Set exercise – Return every line of the data below that includes the string "objects".

Input –
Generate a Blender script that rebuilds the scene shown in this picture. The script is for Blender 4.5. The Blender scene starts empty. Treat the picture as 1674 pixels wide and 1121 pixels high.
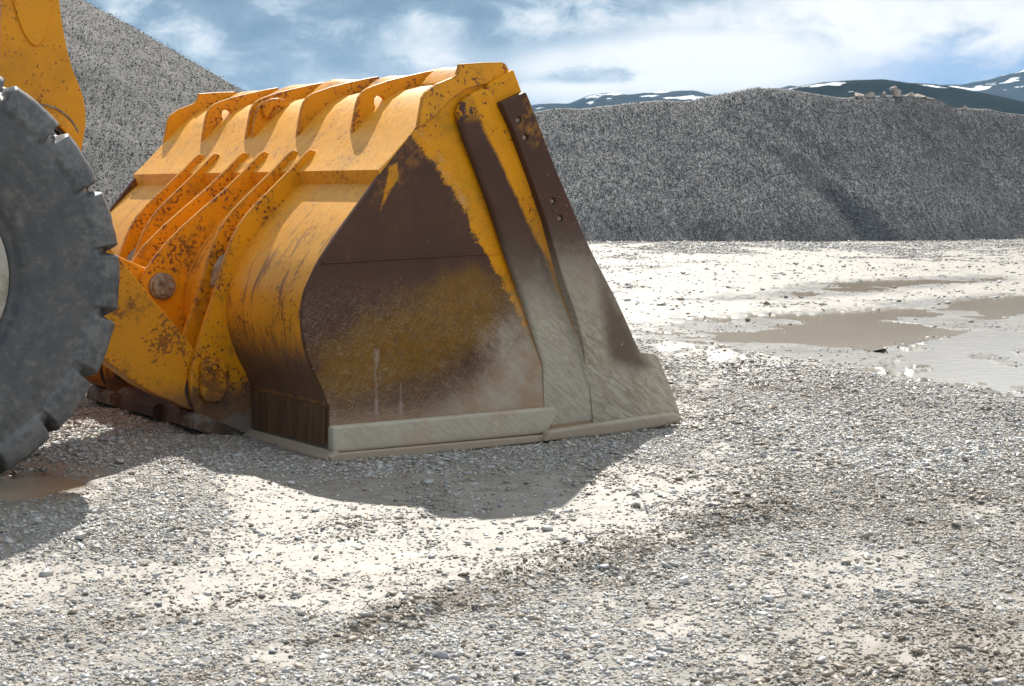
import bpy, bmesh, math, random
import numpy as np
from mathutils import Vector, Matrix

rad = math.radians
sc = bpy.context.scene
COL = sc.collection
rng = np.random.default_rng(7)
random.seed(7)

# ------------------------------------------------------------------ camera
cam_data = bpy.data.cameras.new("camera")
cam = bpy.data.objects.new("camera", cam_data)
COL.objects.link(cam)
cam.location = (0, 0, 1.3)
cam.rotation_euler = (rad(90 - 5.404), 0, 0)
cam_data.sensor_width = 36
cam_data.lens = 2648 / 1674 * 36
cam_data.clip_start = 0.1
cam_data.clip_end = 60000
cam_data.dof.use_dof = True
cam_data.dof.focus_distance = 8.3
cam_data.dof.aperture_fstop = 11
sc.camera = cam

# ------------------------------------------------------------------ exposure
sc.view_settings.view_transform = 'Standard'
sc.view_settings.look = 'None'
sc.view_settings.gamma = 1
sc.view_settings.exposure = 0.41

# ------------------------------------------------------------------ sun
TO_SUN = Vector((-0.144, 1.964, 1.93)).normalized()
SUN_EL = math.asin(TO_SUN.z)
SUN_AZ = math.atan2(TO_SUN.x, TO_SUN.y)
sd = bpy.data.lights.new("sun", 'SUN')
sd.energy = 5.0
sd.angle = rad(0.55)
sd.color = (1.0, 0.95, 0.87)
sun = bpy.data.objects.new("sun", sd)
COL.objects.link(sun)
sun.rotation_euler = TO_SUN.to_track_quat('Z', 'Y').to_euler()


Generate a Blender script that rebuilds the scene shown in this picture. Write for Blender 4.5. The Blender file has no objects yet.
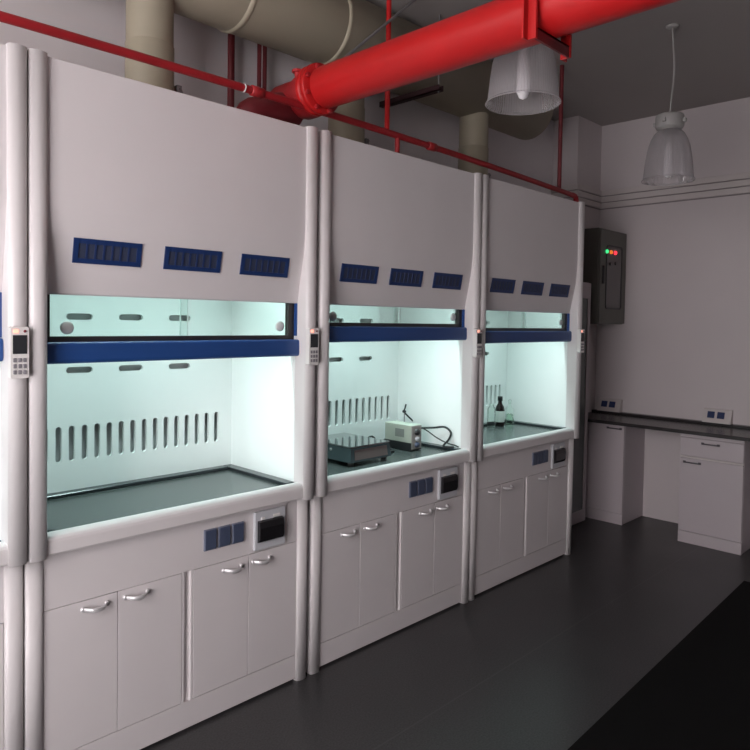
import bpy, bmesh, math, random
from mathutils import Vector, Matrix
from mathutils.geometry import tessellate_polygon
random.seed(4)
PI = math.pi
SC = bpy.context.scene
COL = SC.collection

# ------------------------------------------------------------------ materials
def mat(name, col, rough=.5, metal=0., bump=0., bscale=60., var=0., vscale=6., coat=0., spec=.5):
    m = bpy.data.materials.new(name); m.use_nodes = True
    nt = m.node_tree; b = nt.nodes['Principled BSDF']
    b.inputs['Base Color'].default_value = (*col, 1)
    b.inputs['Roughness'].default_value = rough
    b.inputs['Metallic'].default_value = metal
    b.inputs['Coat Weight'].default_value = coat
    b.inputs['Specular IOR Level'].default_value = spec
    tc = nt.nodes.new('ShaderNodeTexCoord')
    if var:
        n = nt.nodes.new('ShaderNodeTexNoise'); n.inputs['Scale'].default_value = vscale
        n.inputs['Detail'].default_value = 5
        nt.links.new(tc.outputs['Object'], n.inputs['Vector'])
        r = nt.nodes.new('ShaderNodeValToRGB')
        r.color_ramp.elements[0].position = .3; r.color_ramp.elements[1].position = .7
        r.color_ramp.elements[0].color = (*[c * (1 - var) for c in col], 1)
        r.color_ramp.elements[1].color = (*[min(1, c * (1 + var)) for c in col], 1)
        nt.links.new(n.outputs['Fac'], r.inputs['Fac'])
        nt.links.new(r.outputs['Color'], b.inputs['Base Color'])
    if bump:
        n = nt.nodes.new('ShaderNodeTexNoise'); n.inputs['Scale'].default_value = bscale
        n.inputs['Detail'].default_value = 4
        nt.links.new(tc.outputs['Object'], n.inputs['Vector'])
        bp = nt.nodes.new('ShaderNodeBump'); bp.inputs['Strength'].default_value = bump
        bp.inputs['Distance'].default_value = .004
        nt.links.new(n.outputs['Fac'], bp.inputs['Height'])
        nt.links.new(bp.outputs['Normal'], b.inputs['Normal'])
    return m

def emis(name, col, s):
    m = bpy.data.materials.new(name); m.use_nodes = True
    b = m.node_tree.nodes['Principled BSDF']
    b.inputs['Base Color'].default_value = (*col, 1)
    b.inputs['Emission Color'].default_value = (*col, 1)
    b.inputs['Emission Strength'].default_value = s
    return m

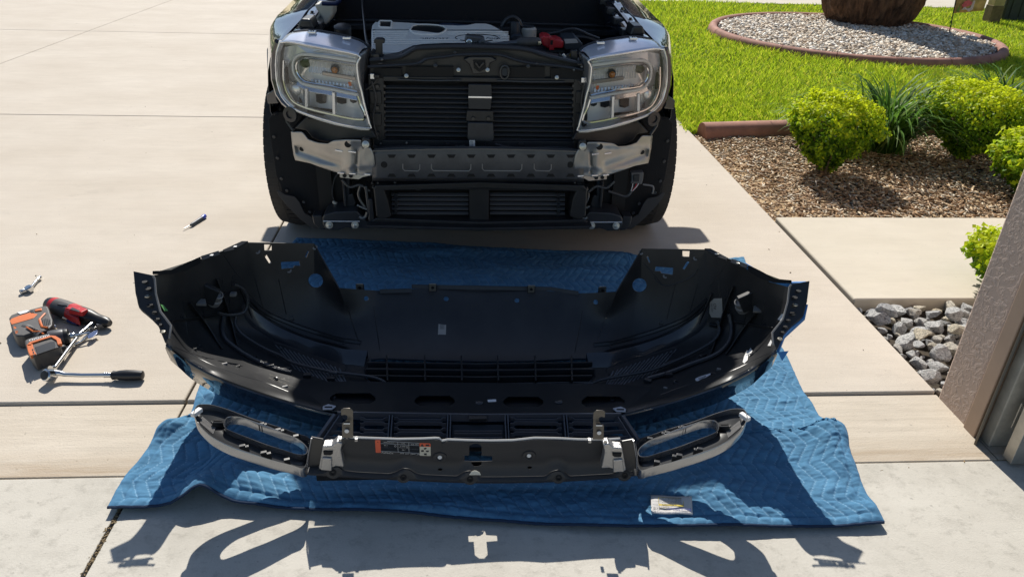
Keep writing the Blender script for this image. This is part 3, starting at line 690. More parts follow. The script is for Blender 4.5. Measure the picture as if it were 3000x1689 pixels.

The solution –
cam = bpy.data.objects.new("camera", cam_data)
COL.objects.link(cam)
sun = bpy.data.objects.new("sun", sd)
COL.objects.link(sun)
Generate a Blender script that rebuilds the scene shown in this picture. Write for Blender 4.5. The Blender file has no objects yet.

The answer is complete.